# EXERCISE
Can you give all the records again without altering a single character?

--- begin MATERIAL FOR THE TASK ---

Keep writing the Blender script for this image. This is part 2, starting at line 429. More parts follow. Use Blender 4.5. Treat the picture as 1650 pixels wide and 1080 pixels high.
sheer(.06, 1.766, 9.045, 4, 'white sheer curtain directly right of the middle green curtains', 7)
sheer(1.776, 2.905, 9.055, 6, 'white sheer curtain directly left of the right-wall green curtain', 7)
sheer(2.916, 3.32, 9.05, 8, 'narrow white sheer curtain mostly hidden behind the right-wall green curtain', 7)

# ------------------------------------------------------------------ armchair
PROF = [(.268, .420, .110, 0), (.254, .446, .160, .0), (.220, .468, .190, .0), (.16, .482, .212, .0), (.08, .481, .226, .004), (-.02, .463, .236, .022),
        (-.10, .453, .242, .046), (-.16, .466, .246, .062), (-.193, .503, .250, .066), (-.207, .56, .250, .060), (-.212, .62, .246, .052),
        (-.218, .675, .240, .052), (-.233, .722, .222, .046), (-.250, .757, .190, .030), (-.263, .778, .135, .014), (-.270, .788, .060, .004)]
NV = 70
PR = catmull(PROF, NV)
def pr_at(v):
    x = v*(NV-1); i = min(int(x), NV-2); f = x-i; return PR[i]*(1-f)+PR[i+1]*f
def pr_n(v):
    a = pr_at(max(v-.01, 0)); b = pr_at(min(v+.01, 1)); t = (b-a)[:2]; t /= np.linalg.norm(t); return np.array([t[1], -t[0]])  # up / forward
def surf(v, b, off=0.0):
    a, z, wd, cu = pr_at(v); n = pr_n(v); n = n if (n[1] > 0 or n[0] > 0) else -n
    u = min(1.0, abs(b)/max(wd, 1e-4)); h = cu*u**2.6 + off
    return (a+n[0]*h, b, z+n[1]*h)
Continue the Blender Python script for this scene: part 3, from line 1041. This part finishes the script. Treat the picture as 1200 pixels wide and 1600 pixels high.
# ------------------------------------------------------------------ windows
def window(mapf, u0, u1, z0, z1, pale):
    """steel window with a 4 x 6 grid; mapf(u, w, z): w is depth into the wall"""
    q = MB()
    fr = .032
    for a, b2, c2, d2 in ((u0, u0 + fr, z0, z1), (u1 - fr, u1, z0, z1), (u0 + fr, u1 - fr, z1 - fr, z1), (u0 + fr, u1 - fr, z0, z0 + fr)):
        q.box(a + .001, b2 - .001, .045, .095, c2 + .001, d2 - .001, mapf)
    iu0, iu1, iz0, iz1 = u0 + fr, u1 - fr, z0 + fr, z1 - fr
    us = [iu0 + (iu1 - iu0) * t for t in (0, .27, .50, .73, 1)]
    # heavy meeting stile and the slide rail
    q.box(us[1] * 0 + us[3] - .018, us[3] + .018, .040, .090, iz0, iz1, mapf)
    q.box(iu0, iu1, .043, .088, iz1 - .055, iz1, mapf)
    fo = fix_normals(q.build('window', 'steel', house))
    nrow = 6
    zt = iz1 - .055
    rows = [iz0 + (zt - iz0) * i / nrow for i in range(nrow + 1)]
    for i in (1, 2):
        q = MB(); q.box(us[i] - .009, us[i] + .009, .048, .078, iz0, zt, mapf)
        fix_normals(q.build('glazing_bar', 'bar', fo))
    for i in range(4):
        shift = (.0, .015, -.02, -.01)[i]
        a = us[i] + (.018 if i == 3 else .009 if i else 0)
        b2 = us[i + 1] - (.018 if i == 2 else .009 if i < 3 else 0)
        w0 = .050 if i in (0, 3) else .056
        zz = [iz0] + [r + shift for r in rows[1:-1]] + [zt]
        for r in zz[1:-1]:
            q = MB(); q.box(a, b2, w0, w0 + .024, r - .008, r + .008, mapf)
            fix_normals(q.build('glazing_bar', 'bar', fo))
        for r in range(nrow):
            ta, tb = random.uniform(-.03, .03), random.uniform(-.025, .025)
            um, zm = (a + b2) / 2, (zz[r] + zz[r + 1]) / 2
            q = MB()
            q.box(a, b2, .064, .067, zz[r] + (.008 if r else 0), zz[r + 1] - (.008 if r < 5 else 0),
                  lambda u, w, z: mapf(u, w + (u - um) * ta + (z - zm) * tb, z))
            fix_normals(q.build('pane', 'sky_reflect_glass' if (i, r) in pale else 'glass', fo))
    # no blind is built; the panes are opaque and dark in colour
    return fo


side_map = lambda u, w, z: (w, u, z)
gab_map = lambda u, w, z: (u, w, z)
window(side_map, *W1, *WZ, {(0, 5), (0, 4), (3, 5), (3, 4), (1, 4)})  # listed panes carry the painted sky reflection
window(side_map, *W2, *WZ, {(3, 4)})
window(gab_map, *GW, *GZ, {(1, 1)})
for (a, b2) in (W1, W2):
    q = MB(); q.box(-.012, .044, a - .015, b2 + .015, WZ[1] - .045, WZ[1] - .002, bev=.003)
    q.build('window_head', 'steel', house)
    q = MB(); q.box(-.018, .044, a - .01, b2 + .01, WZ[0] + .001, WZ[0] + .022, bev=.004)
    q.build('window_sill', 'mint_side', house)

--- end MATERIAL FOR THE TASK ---

# SOLUTION
Keep writing the Blender script for this image. This is part 2, starting at line 429. More parts follow. Use Blender 4.5. Treat the picture as 1650 pixels wide and 1080 pixels high.
sheer(.06, 1.766, 9.045, 4, 'white sheer curtain directly right of the middle green curtains', 7)
sheer(1.776, 2.905, 9.055, 6, 'white sheer curtain directly left of the right-wall green curtain', 7)
sheer(2.916, 3.32, 9.05, 8, 'narrow white sheer curtain mostly hidden behind the right-wall green curtain', 7)

# ------------------------------------------------------------------ armchair
PROF = [(.268, .420, .110, 0), (.254, .446, .160, .0), (.220, .468, .190, .0), (.16, .482, .212, .0), (.08, .481, .226, .004), (-.02, .463, .236, .022),
        (-.10, .453, .242, .046), (-.16, .466, .246, .062), (-.193, .503, .250, .066), (-.207, .56, .250, .060), (-.212, .62, .246, .052),
        (-.218, .675, .240, .052), (-.233, .722, .222, .046), (-.250, .757, .190, .030), (-.263, .778, .135, .014), (-.270, .788, .060, .004)]
NV = 70
PR = catmull(PROF, NV)
def pr_at(v):
    x = v*(NV-1); i = min(int(x), NV-2); f = x-i; return PR[i]*(1-f)+PR[i+1]*f
def pr_n(v):
    a = pr_at(max(v-.01, 0)); b = pr_at(min(v+.01, 1)); t = (b-a)[:2]; t /= np.linalg.norm(t); return np.array([t[1], -t[0]])  # up / forward
def surf(v, b, off=0.0):
    a, z, wd, cu = pr_at(v); n = pr_n(v); n = n if (n[1] > 0 or n[0] > 0) else -n
    u = min(1.0, abs(b)/max(wd, 1e-4)); h = cu*u**2.6 + off
    return (a+n[0]*h, b, z+n[1]*h)
Continue the Blender Python script for this scene: part 3, from line 1041. This part finishes the script. Treat the picture as 1200 pixels wide and 1600 pixels high.
# ------------------------------------------------------------------ windows
def window(mapf, u0, u1, z0, z1, pale):
    """steel window with a 4 x 6 grid; mapf(u, w, z): w is depth into the wall"""
    q = MB()
    fr = .032
    for a, b2, c2, d2 in ((u0, u0 + fr, z0, z1), (u1 - fr, u1, z0, z1), (u0 + fr, u1 - fr, z1 - fr, z1), (u0 + fr, u1 - fr, z0, z0 + fr)):
        q.box(a + .001, b2 - .001, .045, .095, c2 + .001, d2 - .001, mapf)
    iu0, iu1, iz0, iz1 = u0 + fr, u1 - fr, z0 + fr, z1 - fr
    us = [iu0 + (iu1 - iu0) * t for t in (0, .27, .50, .73, 1)]
    # heavy meeting stile and the slide rail
    q.box(us[1] * 0 + us[3] - .018, us[3] + .018, .040, .090, iz0, iz1, mapf)
    q.box(iu0, iu1, .043, .088, iz1 - .055, iz1, mapf)
    fo = fix_normals(q.build('window', 'steel', house))
    nrow = 6
    zt = iz1 - .055
    rows = [iz0 + (zt - iz0) * i / nrow for i in range(nrow + 1)]
    for i in (1, 2):
        q = MB(); q.box(us[i] - .009, us[i] + .009, .048, .078, iz0, zt, mapf)
        fix_normals(q.build('glazing_bar', 'bar', fo))
    for i in range(4):
        shift = (.0, .015, -.02, -.01)[i]
        a = us[i] + (.018 if i == 3 else .009 if i else 0)
        b2 = us[i + 1] - (.018 if i == 2 else .009 if i < 3 else 0)
        w0 = .050 if i in (0, 3) else .056
        zz = [iz0] + [r + shift for r in rows[1:-1]] + [zt]
        for r in zz[1:-1]:
            q = MB(); q.box(a, b2, w0, w0 + .024, r - .008, r + .008, mapf)
            fix_normals(q.build('glazing_bar', 'bar', fo))
        for r in range(nrow):
            ta, tb = random.uniform(-.03, .03), random.uniform(-.025, .025)
            um, zm = (a + b2) / 2, (zz[r] + zz[r + 1]) / 2
            q = MB()
            q.box(a, b2, .064, .067, zz[r] + (.008 if r else 0), zz[r + 1] - (.008 if r < 5 else 0),
                  lambda u, w, z: mapf(u, w + (u - um) * ta + (z - zm) * tb, z))
            fix_normals(q.build('pane', 'sky_reflect_glass' if (i, r) in pale else 'glass', fo))
    # no blind is built; the panes are opaque and dark in colour
    return fo


side_map = lambda u, w, z: (w, u, z)
gab_map = lambda u, w, z: (u, w, z)
window(side_map, *W1, *WZ, {(0, 5), (0, 4), (3, 5), (3, 4), (1, 4)})  # listed panes carry the painted sky reflection
window(side_map, *W2, *WZ, {(3, 4)})
window(gab_map, *GW, *GZ, {(1, 1)})
for (a, b2) in (W1, W2):
    q = MB(); q.box(-.012, .044, a - .015, b2 + .015, WZ[1] - .045, WZ[1] - .002, bev=.003)
    q.build('window_head', 'steel', house)
    q = MB(); q.box(-.018, .044, a - .01, b2 + .01, WZ[0] + .001, WZ[0] + .022, bev=.004)
    q.build('window_sill', 'mint_side', house)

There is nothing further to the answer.